Whiting Petroleum Corp (NYSE:WLL) announced over the weekend that it was acquiring Kodiak Oil & Gas Corp (NYSE:KOG) for $3.8 billion in an all-stock transaction. The deal creates the largest crude-oil producer in the most productive U.S. shale area as oil companies jockey to gain rights to the remaining drilling opportunities.

Whiting Petroleum

Under the terms of the deal, Kodiak Oil & Gas Corp (NYSE:KOG) stockholders will receive 0.177 of a Whiting Petroleum Corp (NYSE:WLL) share for each Kodiak share they own, which is the equivalent of $13.90 based on the acquirer’s price on July 11th, according to a statement released Sunday, July 13th. The deal is valued at around $6 billion when you count in $2.2 billion in debt.

The deal moves Whiting Petroleum Corp (NYSE:WLL) ahead Harold Hamm’s Continental Resources, Inc. (NYSE:CLR) as the number one player in the Bakken shale in the northern Great Plains.

Statement from Whiting CEO

“This is the right deal, at the right time,” James Volker, Whiting’s chairman and chief executive officer, elaborated in a telephone interview on Sunday. “It massively enhances the scale of the two companies combined.”
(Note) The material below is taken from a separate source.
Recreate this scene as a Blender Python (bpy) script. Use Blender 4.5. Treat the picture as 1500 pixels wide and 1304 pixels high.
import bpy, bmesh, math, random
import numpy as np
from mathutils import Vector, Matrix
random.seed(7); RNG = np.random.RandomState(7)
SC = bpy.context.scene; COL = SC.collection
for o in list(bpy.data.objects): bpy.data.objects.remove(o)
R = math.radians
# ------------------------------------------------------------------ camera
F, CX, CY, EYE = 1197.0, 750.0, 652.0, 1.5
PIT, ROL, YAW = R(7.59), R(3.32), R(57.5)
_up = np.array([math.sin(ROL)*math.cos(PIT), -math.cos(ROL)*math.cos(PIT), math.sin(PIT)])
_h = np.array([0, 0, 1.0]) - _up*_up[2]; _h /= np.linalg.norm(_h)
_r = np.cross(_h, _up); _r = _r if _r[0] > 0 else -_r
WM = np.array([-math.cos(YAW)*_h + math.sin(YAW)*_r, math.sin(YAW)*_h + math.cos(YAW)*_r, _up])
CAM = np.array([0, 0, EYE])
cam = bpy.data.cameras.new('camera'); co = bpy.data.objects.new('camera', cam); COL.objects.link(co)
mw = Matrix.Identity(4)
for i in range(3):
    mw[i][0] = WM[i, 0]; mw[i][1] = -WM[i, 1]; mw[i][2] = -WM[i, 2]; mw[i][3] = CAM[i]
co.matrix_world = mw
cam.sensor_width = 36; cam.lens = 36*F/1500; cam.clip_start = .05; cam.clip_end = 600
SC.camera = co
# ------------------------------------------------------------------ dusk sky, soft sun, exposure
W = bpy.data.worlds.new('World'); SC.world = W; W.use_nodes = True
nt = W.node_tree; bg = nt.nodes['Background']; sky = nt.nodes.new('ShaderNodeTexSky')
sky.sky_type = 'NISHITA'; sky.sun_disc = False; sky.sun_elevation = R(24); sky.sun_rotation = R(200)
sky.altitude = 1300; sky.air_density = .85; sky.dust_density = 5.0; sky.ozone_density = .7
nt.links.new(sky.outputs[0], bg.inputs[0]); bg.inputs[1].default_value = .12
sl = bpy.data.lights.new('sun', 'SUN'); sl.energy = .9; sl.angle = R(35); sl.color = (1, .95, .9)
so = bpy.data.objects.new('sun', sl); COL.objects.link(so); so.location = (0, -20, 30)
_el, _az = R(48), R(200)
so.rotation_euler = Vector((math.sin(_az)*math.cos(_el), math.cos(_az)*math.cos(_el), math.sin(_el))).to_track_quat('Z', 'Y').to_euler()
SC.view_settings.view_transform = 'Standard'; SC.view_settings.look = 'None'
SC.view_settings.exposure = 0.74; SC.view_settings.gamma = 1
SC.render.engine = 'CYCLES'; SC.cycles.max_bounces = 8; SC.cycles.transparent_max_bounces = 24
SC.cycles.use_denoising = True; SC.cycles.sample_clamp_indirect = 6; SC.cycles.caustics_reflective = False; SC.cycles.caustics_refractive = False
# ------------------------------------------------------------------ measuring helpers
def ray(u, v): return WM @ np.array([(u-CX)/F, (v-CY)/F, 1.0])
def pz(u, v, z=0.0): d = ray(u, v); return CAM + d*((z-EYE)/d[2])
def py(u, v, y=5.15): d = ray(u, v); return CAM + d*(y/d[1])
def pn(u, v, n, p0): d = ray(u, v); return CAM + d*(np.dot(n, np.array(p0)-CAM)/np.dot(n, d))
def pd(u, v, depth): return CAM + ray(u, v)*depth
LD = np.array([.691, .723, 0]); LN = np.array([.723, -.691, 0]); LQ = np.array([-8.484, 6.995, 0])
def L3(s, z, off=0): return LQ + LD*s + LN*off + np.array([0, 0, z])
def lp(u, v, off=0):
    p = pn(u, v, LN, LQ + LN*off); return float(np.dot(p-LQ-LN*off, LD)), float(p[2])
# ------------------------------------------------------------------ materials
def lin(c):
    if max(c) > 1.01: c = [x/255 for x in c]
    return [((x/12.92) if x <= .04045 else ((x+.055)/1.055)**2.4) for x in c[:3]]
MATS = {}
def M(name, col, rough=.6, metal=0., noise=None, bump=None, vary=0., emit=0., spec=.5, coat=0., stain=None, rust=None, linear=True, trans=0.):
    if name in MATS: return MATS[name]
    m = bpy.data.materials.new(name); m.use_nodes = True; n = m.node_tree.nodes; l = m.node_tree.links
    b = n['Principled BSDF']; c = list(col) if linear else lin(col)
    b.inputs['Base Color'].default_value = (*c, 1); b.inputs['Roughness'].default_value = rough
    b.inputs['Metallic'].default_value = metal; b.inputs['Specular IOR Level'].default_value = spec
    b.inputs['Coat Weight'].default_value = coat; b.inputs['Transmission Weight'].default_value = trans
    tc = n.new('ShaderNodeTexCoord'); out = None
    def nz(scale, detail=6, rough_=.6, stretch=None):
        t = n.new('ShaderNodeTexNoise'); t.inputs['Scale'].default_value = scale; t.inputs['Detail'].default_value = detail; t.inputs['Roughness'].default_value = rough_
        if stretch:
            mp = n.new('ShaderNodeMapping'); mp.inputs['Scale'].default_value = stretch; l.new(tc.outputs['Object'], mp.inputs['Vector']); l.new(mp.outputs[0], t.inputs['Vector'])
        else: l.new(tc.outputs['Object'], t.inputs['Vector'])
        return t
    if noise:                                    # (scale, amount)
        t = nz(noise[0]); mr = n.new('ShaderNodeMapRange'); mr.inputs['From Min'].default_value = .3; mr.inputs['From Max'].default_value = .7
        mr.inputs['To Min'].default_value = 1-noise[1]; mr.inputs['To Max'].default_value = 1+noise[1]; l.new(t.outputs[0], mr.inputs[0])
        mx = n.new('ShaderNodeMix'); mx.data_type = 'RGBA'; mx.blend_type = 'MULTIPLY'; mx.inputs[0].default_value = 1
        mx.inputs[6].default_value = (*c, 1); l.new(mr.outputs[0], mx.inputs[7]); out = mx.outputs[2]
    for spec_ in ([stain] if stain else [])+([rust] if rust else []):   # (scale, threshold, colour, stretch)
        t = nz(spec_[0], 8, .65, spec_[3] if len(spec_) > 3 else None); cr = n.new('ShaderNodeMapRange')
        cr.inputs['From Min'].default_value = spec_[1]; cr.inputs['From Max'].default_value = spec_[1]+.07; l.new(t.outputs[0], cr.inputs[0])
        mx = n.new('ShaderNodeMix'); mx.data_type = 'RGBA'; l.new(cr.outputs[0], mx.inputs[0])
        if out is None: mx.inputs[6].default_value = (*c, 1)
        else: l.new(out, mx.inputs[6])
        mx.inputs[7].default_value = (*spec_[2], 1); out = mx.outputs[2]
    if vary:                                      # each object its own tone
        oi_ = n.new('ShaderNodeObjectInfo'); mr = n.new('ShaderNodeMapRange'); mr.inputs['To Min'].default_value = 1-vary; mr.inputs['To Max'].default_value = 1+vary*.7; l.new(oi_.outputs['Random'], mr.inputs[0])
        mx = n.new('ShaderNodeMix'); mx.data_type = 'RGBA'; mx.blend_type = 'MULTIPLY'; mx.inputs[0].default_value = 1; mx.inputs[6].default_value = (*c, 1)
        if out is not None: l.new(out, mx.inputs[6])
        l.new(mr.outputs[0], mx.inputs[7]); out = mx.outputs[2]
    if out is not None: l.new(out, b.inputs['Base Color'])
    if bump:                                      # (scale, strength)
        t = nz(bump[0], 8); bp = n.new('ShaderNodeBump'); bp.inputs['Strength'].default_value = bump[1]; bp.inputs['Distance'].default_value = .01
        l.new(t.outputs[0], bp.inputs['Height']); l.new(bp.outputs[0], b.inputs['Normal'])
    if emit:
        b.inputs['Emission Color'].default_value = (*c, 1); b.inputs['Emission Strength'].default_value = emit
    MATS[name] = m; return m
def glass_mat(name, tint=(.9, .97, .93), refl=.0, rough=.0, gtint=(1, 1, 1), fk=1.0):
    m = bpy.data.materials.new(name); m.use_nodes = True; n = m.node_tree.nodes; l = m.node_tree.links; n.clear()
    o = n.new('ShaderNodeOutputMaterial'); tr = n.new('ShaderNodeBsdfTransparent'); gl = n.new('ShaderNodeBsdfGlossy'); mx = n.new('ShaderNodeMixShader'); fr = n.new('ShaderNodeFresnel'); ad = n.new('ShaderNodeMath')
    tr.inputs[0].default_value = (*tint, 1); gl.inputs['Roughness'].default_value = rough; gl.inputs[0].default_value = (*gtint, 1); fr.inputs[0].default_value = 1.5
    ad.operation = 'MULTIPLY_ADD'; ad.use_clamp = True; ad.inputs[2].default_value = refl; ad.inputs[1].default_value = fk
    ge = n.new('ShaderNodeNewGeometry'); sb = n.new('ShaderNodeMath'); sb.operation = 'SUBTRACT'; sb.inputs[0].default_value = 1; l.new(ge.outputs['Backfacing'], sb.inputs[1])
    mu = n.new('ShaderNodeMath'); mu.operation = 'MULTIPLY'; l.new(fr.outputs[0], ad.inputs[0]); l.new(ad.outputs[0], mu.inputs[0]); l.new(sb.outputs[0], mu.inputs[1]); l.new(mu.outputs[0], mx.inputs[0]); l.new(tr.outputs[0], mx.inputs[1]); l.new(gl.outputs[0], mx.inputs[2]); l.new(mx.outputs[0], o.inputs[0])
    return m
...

“It’s going to allow our production at the combined company to grow faster than Whiting standalone did before,” he continued. It should be noted that Whiting Petroleum Corp (NYSE:WLL) is buying a company that more than doubled production last year while its own growth slowed as costs to bring new wells into production increased dramatically.

Deal valuation

The per-share price of the transaction represents a 5.1% premium to Kodiak’s volume-weighted average over the past 60 days.

Furthermore, an enterprise value for Kodiak Oil & Gas Corp (NYSE:KOG) of $6 billion comes out to around 8.8 times 2013 earnings before interest, taxes, depreciation and amortization. That outs this deal on the low side of recent deals, given the median EBITDA for U.S. oil and exploration deals since 2009 valued at more than $1 billion is 11.6, according to Bloomberg financial data.

Odd timing

Not all analysts are impressed with the deal. The decision by Kodiak Oil & Gas Corp (NYSE:KOG) to sell now is “curious,” Tim Rezvan, a New York-based analyst for Stern Agee & Leache Inc., said in a note to clients published Monday. He says it’s possible that a second-quarter earnings miss by Kodiak might explain the sale. There has been no announcement from Kodiak regarding the date for the release of second-quarter results.